Tucker’s back — on Ukraine

Elizabeth Stauffer declares that “Tucker’s back” in the adjacent post and includes Tucker’s new ten-minute monologue posted to Twitter. “Tucker’s back” doesn’t quite have the zing of “Winston is back!” — the message signaled to the British Fleet when Churchill returned to the Admiralty in the opening days of World War II — but it’s good news. Like Elizabeth, I hope he has found a new home on Twitter.

Tucker devotes the first six minutes of his monologue to bashing Ukraine. Coincidentally, Tucker brings up Churchill. President Zelensky — he’s not Churchill. He’s “sweaty and rat-like, a comedian turned oligarch, a persecutor of Christians, a friend of BlackRock.” He’s “our shifty, dead-eyed Ukrainian friend in the track suit…”

What about Vladimir Putin? Tucker mocks those who posit that “Putin is evil.”

Tucker also mocks Lindsey Graham in lascivious terms. He mocks Nikki Haley for making a tautological argument in support of Ukraine. Haley asserted that supporting Ukraine is “in the best interest of America” and “in the best interest of our national security.” Haley’s statements are asserted rather than proved, but I’m not sure they are tautological. If she is guilty of a fallacy, it might be ipse dixit. Tucker disagrees with Haley, but he doesn’t make an argument either.

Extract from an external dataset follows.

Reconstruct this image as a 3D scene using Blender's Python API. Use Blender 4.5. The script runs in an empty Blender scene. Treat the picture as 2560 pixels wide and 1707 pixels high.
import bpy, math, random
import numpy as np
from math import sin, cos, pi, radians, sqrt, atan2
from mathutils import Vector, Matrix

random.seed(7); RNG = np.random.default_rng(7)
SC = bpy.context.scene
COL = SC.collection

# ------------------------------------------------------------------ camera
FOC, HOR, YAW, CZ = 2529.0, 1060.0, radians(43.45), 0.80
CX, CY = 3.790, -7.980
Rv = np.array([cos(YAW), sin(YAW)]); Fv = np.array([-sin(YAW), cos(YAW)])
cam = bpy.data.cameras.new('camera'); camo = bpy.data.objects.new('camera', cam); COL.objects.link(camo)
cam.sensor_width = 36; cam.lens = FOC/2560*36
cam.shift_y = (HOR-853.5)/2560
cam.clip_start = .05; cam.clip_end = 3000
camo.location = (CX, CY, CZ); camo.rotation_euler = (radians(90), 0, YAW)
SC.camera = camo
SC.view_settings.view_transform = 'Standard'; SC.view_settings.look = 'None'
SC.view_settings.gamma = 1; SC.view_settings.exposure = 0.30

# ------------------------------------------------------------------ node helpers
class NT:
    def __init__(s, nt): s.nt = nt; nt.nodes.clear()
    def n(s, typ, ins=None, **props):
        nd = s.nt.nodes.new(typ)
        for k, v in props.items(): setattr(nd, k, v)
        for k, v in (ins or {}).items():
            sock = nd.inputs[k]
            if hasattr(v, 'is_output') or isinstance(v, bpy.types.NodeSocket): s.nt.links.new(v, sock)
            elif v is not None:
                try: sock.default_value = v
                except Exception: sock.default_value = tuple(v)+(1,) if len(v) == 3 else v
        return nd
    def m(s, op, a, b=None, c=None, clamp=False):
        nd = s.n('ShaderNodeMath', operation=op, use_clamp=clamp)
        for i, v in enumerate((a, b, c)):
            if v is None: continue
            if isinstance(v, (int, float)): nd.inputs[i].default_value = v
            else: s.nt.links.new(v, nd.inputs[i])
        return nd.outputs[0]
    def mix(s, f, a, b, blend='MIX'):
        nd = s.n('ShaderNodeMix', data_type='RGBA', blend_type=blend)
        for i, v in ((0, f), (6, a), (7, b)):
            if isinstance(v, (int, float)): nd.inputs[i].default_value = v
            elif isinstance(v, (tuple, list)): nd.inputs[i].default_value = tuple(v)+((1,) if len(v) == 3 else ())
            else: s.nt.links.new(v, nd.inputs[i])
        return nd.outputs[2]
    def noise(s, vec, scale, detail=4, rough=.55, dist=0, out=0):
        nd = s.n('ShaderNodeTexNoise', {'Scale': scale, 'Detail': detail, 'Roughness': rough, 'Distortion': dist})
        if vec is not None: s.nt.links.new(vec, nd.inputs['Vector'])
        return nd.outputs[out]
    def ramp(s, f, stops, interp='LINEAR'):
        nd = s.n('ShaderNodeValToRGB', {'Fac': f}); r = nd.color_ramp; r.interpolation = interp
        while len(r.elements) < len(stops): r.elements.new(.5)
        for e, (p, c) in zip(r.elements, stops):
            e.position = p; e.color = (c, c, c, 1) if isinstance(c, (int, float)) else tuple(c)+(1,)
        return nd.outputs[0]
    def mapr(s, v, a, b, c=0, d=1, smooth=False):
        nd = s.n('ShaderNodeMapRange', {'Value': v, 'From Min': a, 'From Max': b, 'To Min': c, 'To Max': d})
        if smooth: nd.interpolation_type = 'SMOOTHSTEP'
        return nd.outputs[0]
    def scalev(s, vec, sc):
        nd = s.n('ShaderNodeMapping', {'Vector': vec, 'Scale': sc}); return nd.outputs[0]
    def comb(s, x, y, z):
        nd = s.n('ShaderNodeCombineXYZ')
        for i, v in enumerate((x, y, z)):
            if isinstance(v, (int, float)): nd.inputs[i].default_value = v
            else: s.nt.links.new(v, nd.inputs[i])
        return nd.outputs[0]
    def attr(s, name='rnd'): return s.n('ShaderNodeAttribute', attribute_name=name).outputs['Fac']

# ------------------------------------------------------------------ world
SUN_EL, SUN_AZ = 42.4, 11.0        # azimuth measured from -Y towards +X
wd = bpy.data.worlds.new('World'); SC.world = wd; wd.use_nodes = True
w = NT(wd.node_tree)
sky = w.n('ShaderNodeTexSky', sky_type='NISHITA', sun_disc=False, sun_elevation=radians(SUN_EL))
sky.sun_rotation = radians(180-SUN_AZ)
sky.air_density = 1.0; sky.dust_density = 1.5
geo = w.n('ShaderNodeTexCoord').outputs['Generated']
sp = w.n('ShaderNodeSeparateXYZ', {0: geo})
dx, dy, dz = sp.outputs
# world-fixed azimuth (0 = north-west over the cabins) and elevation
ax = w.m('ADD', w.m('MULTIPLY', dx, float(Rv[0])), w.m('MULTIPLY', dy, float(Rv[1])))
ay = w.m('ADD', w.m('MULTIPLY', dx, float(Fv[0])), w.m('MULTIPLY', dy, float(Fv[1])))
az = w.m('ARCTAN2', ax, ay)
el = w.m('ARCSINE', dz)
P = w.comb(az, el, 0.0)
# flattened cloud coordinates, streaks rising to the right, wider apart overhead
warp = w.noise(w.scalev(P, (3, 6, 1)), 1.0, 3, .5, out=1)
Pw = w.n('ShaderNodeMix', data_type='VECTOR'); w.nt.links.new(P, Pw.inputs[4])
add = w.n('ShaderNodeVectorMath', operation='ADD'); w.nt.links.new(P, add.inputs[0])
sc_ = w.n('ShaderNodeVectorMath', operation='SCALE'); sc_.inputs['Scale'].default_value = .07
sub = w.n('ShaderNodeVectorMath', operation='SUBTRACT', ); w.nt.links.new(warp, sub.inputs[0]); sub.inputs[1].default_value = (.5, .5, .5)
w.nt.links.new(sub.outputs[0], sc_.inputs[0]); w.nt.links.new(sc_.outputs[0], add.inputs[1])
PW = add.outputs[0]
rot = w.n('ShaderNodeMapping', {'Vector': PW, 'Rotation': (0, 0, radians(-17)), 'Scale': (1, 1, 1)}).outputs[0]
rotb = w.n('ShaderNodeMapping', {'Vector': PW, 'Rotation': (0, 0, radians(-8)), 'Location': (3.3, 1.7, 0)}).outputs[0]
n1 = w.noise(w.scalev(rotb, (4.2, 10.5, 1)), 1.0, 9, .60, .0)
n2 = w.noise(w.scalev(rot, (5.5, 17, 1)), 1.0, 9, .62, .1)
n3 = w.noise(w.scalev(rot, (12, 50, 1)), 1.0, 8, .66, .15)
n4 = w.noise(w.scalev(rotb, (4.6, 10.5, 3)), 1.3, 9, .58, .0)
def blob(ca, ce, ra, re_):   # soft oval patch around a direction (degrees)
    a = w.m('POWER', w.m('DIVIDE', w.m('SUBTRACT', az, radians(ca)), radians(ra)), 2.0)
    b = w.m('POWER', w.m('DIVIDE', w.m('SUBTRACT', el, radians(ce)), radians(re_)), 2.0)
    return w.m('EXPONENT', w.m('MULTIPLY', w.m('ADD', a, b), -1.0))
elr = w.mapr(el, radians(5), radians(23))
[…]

All this in support of the proposition that Ukraine blew up the Kakhovka Hydroelectric Power Plant in the early morning hours yesterday and is therefore guilty of terrorism. I’m not sure. Interested readers may want to check out the June 6 Russian offensive campaign assessment from the Institute of the Study of War. With respect to the dam explosion, “ISW has not yet observed clear evidence of what transpired at the KHPP on June 6 and is therefore unable to offer an independent assessment of responsibility at the time of this publication.” By the same token, the Wall Street Journal story offers competing considerations that might support an attribution of responsibility either to Ukraine or to Russia.

However, Tucker has it figured out and perhaps he is right: Ukraine did it. Even so, it wouldn’t necessarily constitute a terrorist act. On the question of terrorism, if he were in the mood, he might find himself guilty of ipse dixit.

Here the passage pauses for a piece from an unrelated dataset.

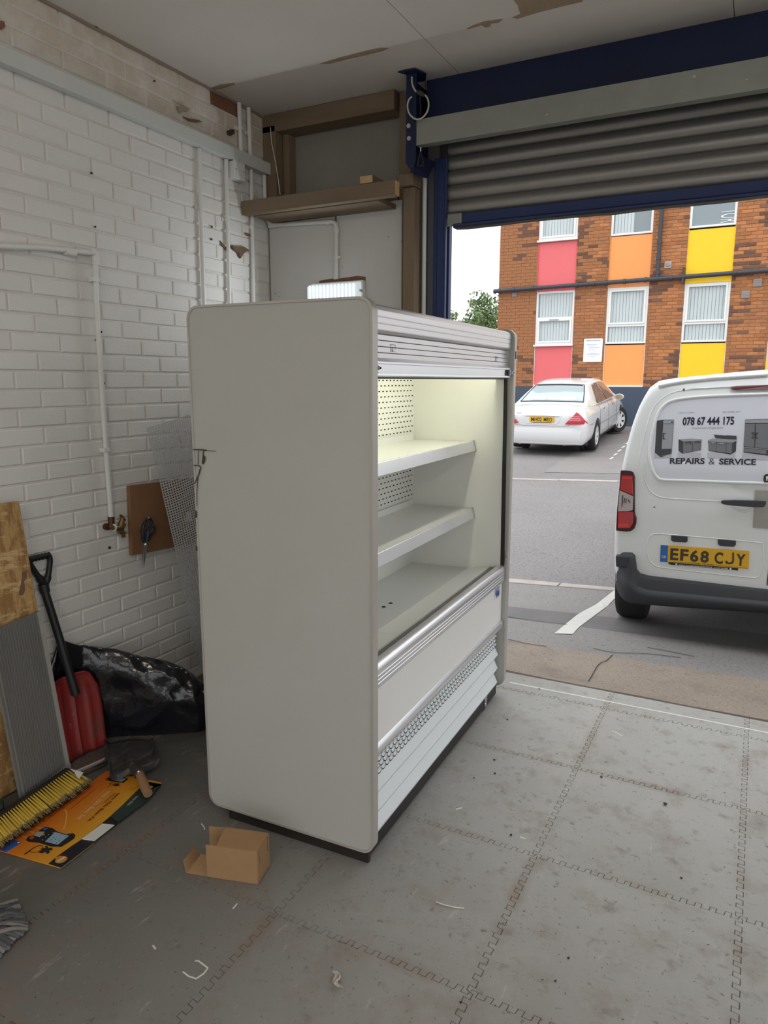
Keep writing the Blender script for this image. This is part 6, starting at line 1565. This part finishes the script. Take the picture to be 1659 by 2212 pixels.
# wheels
def tyre(name, parent, c, axis, R, w, rim, mrim, spokes=0, dish=1):
    """wheel centred at c, axis = unit vector pointing outwards"""
    ax_ = Vector(axis).normalized(); h = Vector((0, 0, 1)); f_ = ax_.cross(h).normalized()
    prof_ = [(rim, -w/2), (R*.93, -w/2), (R*.985, -w*.40), (R, -w*.25), (R, w*.25), (R*.985, w*.40), (R*.93, w/2), (rim+.006, w/2), (rim, w*.42)]
    rg = [[Vector(c)+ax_*o+(h*math.sin(a)+f_*math.cos(a))*r for a in [2*math.pi*k/32 for k in range(32)]] for r, o in prof_]
    wv = thing
    o = obj(name, MB().rings(rg, caps=False), m_tyre, parent, smooth=40)
    hub = MB().rings([[Vector(c)+ax_*off+(h*math.sin(a)+f_*math.cos(a))*r for a in [2*math.pi*k/32 for k in range(32)]] for r, off in ((rim, w*.42), (rim*.9, w*.36), (rim*.86, w*.1), (.02, w*.1))], caps=False)
    obj('rim', hub, mrim if not spokes else m_slotw, o, smooth=40)
    for k in range(spokes):
        a = 2*math.pi*k/spokes+.3; d = h*math.sin(a)+f_*math.cos(a); s_ = ax_.cross(d)
        obj('spoke', MB().prism([Vector(c)+ax_*(w*.30)+d*(rim*.18)+s_*rim*.14, Vector(c)+ax_*(w*.34)+d*(rim*.93)+s_*rim*.20, Vector(c)+ax_*(w*.34)+d*(rim*.93)-s_*rim*.20, Vector(c)+ax_*(w*.30)+d*(rim*.18)-s_*rim*.14], ax_*.02), mrim, o)
    if spokes:
        obj('rim_ring', MB().tube([Vector(c)+ax_*w*.40+(h*math.sin(a)+f_*math.cos(a))*rim*.95 for a in [2*math.pi*k/28 for k in range(28)]], .014, 6, closed=True), mrim, o, smooth=60)
        obj('hub_cap', MB().cyl(Vector(c)+ax_*(w*.28), Vector(c)+ax_*(w*.40), rim*.20, 16), mrim, o, smooth=40)
    return o
m_slotw = M('shadowed_wheel_well', (.03, .03, .032), .7); m_alloy = M('silver_alloy', (.68, .69, .70), .4, metal=.15)
for sx_ in (-1, 1):
    for y in (4.0, 6.78):
        cxw = VCX+sx_*(VCX-.36-.1025); tyre('wheel', van, (cxw, y, g(y)+.325), (sx_, 0, 0), .325, .205, .20, m_steel)
# cab glass at the front, not seen from the garage
obj('windscreen', MB().prism([(VCX-.70, 6.12, 1.50), (VCX+.70, 6.12, 1.50), (VCX+.78, 6.72, 1.12), (VCX-.78, 6.72, 1.12)], (0, .03, .03)), m_glassd, van)

# ================================================================== WHITE SALOON CAR
m_carw = M('white_car_paint', (.68, .68, .685), .2, coat=.5)
m_carg = M('pale_reflecting_glass', (.36, .44, .47), .06, spec=.9); m_cargd = M('dark_side_glass', (.14, .125, .125), .05, spec=.9, coat=.5)
RW = PY(1287, 972, 14.4); FW = PY(1338, 934, 17.3)
dirx = Vector((FW.x-RW.x, FW.y-RW.y, 0)).normalized(); dirz = Vector((0, 0, FW.z-RW.z))/(Vector((FW.x-RW.x, FW.y-RW.y, 0)).length)
cy_ax = (dirx+Vector((0, 0, dirz.z))).normalized(); cx_ax = Vector((dirx.y, -dirx.x, 0)); cz_ax = cx_ax.cross(cy_ax)
HW = .915
org = RW-cx_ax*(HW-.01)-cy_ax*1.10; org.z = RW.z-cy_ax.z*1.10
CM = Matrix.Translation(org) @ Matrix((cx_ax, cy_ax, cz_ax)).transposed().to_4x4()
car = thing('saloon_car', 'white saloon car parked nose-in against the brick building', 'car', tuple(org))
def cobj(name, mb, mat, parent=car, **k): return obj(name, mb.xf(CM), mat, parent, **k)
ST = [(.0, .62, .82, .30), (.015, .76, .88, .26), (.05, .83, .94, .24), (.12, .88, 1.00, .225), (.3, .905, 1.03, .22), (.7, .92, 1.04, .24), (1.2, .9275, 1.02, .22), (2.0, .9275, .985, .21), (2.9, .9275, .97, .21), (3.7, .92, .95, .21), (4.2, .905, .89, .22), (4.6, .87, .80, .24), (4.85, .80, .72, .27), (4.98, .66, .64, .32), (5.03, .4, .56, .36)]
def csec(hw, zt_, zb_):
    """closed section: belt-line shoulder, bulging side, tucked sill"""
    P_ = []
    for x, z in ((0, 1.0), (.45, .995), (.72, .975), (.86, .935), (.935, .86), (.975, .72), (.995, .55), (1.0, .42), (.99, .25), (.96, .10), (.90, .02), (.6, 0), (0, 0)): P_.append((x*hw, zb_+(zt_-zb_)*z))
    return P_
rings = []
for y, hw, zt_, zb_ in ST:
    s = csec(hw, zt_, zb_); ring = s+[(-x, z) for x, z in s[-2:0:-1]]
    rings.append([Vector((x, y, z)) for x, z in ring])
bodym = mesh_of('body', MB().rings(rings).xf(CM), m_carw, smooth=40)
cb = obj('body', bodym, None, car)
# cut the wheel arches
WYs = (1.10, 4.06)
cutter = MB()
for sx_ in (-1, 1):
    for y in WYs: cutter.tube([(sx_*.68, y, .335), (sx_*1.1, y, .335)], .365, 32)
cm_ = mesh_of('arch_cutter', cutter.xf(CM), m_slotw); co = bpy.data.objects.new('arch_cutter', cm_); COL.objects.link(co)
bo = cb.modifiers.new('arches', 'BOOLEAN'); bo.object = co; bo.operation = 'DIFFERENCE'; bo.solver = 'EXACT'
dg_ = bpy.context.evaluated_depsgraph_get(); nm_ = bpy.data.meshes.new_from_object(cb.evaluated_get(dg_)); cb.modifiers.clear(); cb.data = nm_; bpy.data.objects.remove(co)
for p in nm_.polygons: p.use_smooth = True
try: nm_.set_sharp_from_angle(angle=math.radians(38))
except Exception: pass
# greenhouse
def roofz(y): return interp([(.62, 1.02), (.8, 1.085), (1.1, 1.22), (1.4, 1.345), (1.62, 1.405), (1.9, 1.435), (2.4, 1.445), (2.8, 1.425), (3.05, 1.365), (3.4, 1.20), (3.85, .96)], y)
def topw(y): return interp([(.62, .78), (1.1, .68), (1.5, .585), (2.2, .575), (2.8, .585), (3.2, .64), (3.85, .74)], y)
def basew(y): return interp([(.62, .80), (1.3, .845), (2.4, .86), (3.3, .85), (3.85, .80)], y)
beltz = .965
gr2 = []
ygs = [.62, .8, .95, 1.1, 1.25, 1.4, 1.55, 1.7, 1.9, 2.2, 2.5, 2.8, 3.0, 3.15, 3.4, 3.65, 3.85]
for y in ygs:
    zt_ = max(roofz(y), beltz+.01); tw, bw = topw(y), basew(y)
    s = [(0, zt_+.012), (tw*.5, zt_+.009), (tw*.85, zt_), (tw, zt_-.022), (lerp(tw, bw, .12)+.008, lerp(zt_, beltz, .14)), (lerp(tw, bw, .5)+.010, lerp(zt_, beltz, .5)), (bw, beltz), (bw-.02, beltz-.06)]
    gr2.append([Vector((x, y, z)) for x, z in s+[(-x, z) for x, z in s[::-1][:-1]]])
cobj('cabin', MB().rings(gr2), m_carw, smooth=40)
rw = []
for k in range(9):
    y = lerp(.735, 1.47, k/8); rw.append([Vector((s_*topw(y)*.90, y-.004, roofz(y)+.012*(1-(s_)**2)+.006)) for s_ in [i/6-1 for i in range(13)]])
rwo = cobj('rear_window', MB().grid(rw), m_carg, smooth=50)
bd_ = [p for p in rw[0]]+[r[-1] for r in rw[1:]]+rw[-1][::-1][1:]+[r[0] for r in rw[::-1]][1:]
cobj('window_seal', MB().tube([p+Vector((0, 0, .002)) for p in bd_], .010, 6, closed=True), m_gasket, rwo)
sh_rows = [[Vector((s_*topw(y)*.84, y-.004, roofz(y)+.012*(1-s_**2)+.0085)) for s_ in [i/6-1 for i in range(13)]] for y in (1.41, 1.455)]
cobj('window_shade_band', MB().grid(sh_rows), m_gasket, rwo)
for a, b, y0_, y1_ in ((-.50, -.16, .80, .93), (-.10, .14, .80, .90), (.16, .52, .80, .95)):
    cobj('headrest_reflection', MB().grid([[Vector((lerp(a, b, i/4), y, roofz(y)+.020)) for i in range(5)] for y in (y0_, y1_)]), M('pale_seat', (.70, .78, .79), .3), rwo)
def sidep(y, t, sx_, off=.012):
    tw, bw = topw(y), basew(y); zt_ = roofz(y)-.022
    return Vector((sx_*(lerp(bw, tw, t)+off+.006*math.sin(math.pi*t)), y, lerp(beltz+.01, zt_, t)))
for sx_ in (-1, 1):
    for ya, yb2 in ((1.40, 2.28), (2.34, 3.30)):
        P_ = []
        for k in range(9):
            y = lerp(ya, yb2, k/8); tm = .90*min(1, max(.06, (y-1.33)/.40)) if ya < 2 else .90*min(1, max(.06, (3.36-y)/.42))
            P_.append([sidep(y, lerp(.03, tm, j/4), sx_) for j in range(5)])
        cobj('side_window', MB().grid(P_), m_cargd, smooth=50)
    m_ = cobj('door_mirror', MB().rings([[Vector((sx_*(.93+.10+a), 3.02+o, .985+b)) for a, b in [(w*.11*math.cos(t), w*.075*math.sin(t)) for t in [i*math.pi/6 for i in range(12)]]] for o, w in ((-.06, .85), (-.03, 1), (.05, .8), (.09, .3))]), m_carw, smooth=60)
    cobj('mirror_glass', MB().prism([(sx_*(.93+.10+.085*math.cos(t)), 2.955, .985+.055*math.sin(t)) for t in [i*math.pi/8 for i in range(16)]], (0, .003, 0)), M('mirror_reflection', (.35, .29, .18), .1), m_)
    cobj('mirror_arm', MB().box(sx_*.87-.04, sx_*.87+.09, 2.99, 3.05, .945, .985), m_carw, m_)
    for y in (1.62, 2.62): cobj('door_handle', MB().box(sx_*.925-.012, sx_*.925+.012, y, y+.17, .835, .86), m_chrome, bevel=.006)
    cobj('side_strip', MB().box(sx_*.929-.008, sx_*.929+.008, 1.48, 3.68, .555, .572), M('grey_side_strip', (.3, .3, .3), .5))
    cobj('rear_strip', MB().tube([(sx_*.60, .008, .655), (sx_*.78, .05, .655), (sx_*.875, .16, .652), (sx_*.912, .45, .642), (sx_*.920, .70, .632)], .007, 6), MATS['grey_side_strip'])
    for y in (1.36, 2.31, 3.33): cobj('door_gap', MB().tube([(sx_*.929, y, .30), (sx_*.934, y, .60), (sx_*.918, y, .86), (sx_*.872, y, .955)], .003, 4), m_slotw)
    # tail light
    def tlp(x, z, o=.0):
        y = interp([(.5, .014), (.62, .020), (.70, .034), (.78, .062), (.84, .11), (.875, .18), (.90, .30)], x)-.052-o
        y += max(0, (z-.74))*.22
        return Vector((sx_*x, y, z))
    tg_ = []
    for k in range(10):
        t = k/9; z = lerp(.685, .925, t); xi = interp([(0, .485), (.3, .55), (.6, .625), (1, .695)], t); xo = interp([(0, .895), (.15, .888), (.5, .835), (.85, .765), (1, .715)], t)
        tg_.append([tlp(lerp(xi, xo, j/8), z) for j in range(9)])
    tlo = cobj('tail_light', MB().grid(tg_), M('car_tail_red', (.50, .03, .045), .2, coat=.4) if sx_ < 0 else MATS['car_tail_red'], smooth=50)
    for z in (.775, .805, .84):
        cobj('light_bar', MB().grid([[tlp(lerp(.56, .80-.4*(z-.75), j/6), z+dz, .003) for j in range(7)] for dz in (-.006, .006)]), M('pale_red_lens', (.75, .35, .36), .3) if sx_ < 0 and z < .78 else MATS['pale_red_lens'], tlo)
    for y in WYs: tyre('wheel', car, CM @ Vector((sx_*.81, y, .325)), cx_ax*sx_ if y < 2 else (cx_ax*sx_*math.cos(.42)-cy_ax*math.sin(.42)*(1)), .325, .225, .215, m_alloy, 7)
    for y in WYs: cobj('arch_lining', MB().tube([(sx_*.60, y, .335), (sx_*.70, y, .335)], .36, 24), m_slotw)
# boot lid line, chrome strip, plate, bumper shut line, aerial, badge lettering
def rearp(x, z, o=.004):
    y = interp([(0, 0), (.55, .0), (.62, .004), (.74, .018), (.82, .055)], abs(x))
    y += interp([(.24, .03), (.32, .0), (.80, -.001), (.86, .010), (.93, .04), (1.0, .12)], z)
    return Vector((x, y-o, z))
cobj('boot_strip', MB().tube([rearp(lerp(-.36, .36, k/8), .845+.006*(1-(k/4-1)**2), .012) for k in range(9)], .011, 8), m_chrome)
pl2 = cobj('number_plate', MB().prism([rearp(x, z, .014) for x, z in ((-.26, .715), (.26, .715), (.26, .83), (-.26, .83))], (0, .008, 0)), m_plate)
cobj('plate_holder', MB().box(-.20, .20, -.012, 0, .703, .715), m_black, pl2)
for body_, x0_, x1_ in (('MH02', -.225, -.005), ('MEO', .04, .215)):
    t = text_fit(body_, x1_-x0_, (.080), .010).xf(Matrix.Translation(((x0_+x1_)/2, -.0155+.02, .772)) @ Matrix.Rotation(math.pi/2, 4, 'X'))
    t.xf(Matrix.Translation((0, rearp(0, .77, .014).y-.002-(-.0155+.02), 0))); obj('lettering', t.xf(CM), m_pk, pl2, fixn=False)
cobj('boot_line', MB().tube([rearp(x, z, .002) for x, z in ((-.69, .93), (-.62, .70), (-.55, .655), (-.40, .64), (.40, .64), (.55, .655), (.62, .70), (.69, .93))], .004, 4), MATS['grey_side_strip'])
cobj('plate_pressing', MB().tube([rearp(x, z, .002) for x, z in ((-.40, .85), (-.36, .73), (-.30, .685), (.30, .685), (.36, .73), (.40, .85))], .006, 6), m_carw)
cobj('bumper_line', MB().tube([rearp(x, z, .003) for x, z in ((-.80, .585), (-.6, .575), (0, .57), (.6, .575), (.80, .585))], .006, 6), m_carw)
cobj('bumper', MB().grid([[rearp(x, z, .022*math.sin(math.pi*min(1, max(0, (z-.27)/.33)))+.004) for x in [-.80+.1*i for i in range(17)]] for z in (.27, .33, .40, .46, .52, .57, .60)]), m_carw, smooth=50)
cobj('aerial', MB().prism([(-.008, 1.50, 1.39), (-.008, 1.60, 1.41), (-.008, 1.545, 1.475)], (.016, 0, 0)), m_carw)
t = text_fit('V50', .10, .03, .01).xf(Matrix.Translation((-.50, rearp(-.5, .885, .006).y, .895)) @ Matrix.Rotation(math.pi/2, 4, 'X')); obj('lettering', t.xf(CM), m_chrome, car, fixn=False)
cobj('underbody', MB().box(-.80, .80, .6, 4.7, .16, .26), m_slotw); cobj('exhaust', MB().cyl((.45, .10, .25), (.45, .5, .25), .035, 10).cyl((-.5, .10, .25), (-.5, .5, .25), .035, 10), m_galv)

I identify with Tucker’s contrarianism. I hate having crap shoved down my throat by our presumed betters in virtually every institution of American life. I have an open mind about what level of support for Ukraine is in the best interest of the United States or what the limits on it should be. However, I certainly would prefer Ukraine to win and have no doubt that Russia is the aggressor. I think Russia is also guilty of war crimes in its prosecution of the war.

As Tucker winds down the Ukraine portion of his monologue, Tucker throws in the JFK assassination for good measure. The clock strikes 13.

I don’t recall Tucker ever having a good word to say about Ukraine’s resistance to the Russian invasion. He has never had a good word to say about Zelensky’s leadership of the Ukrainian resistance. He has never had a bad word to say about Putin, at least since he ordered the invasion of Ukraine. I don’t understand it. Indeed, I find it mystifying.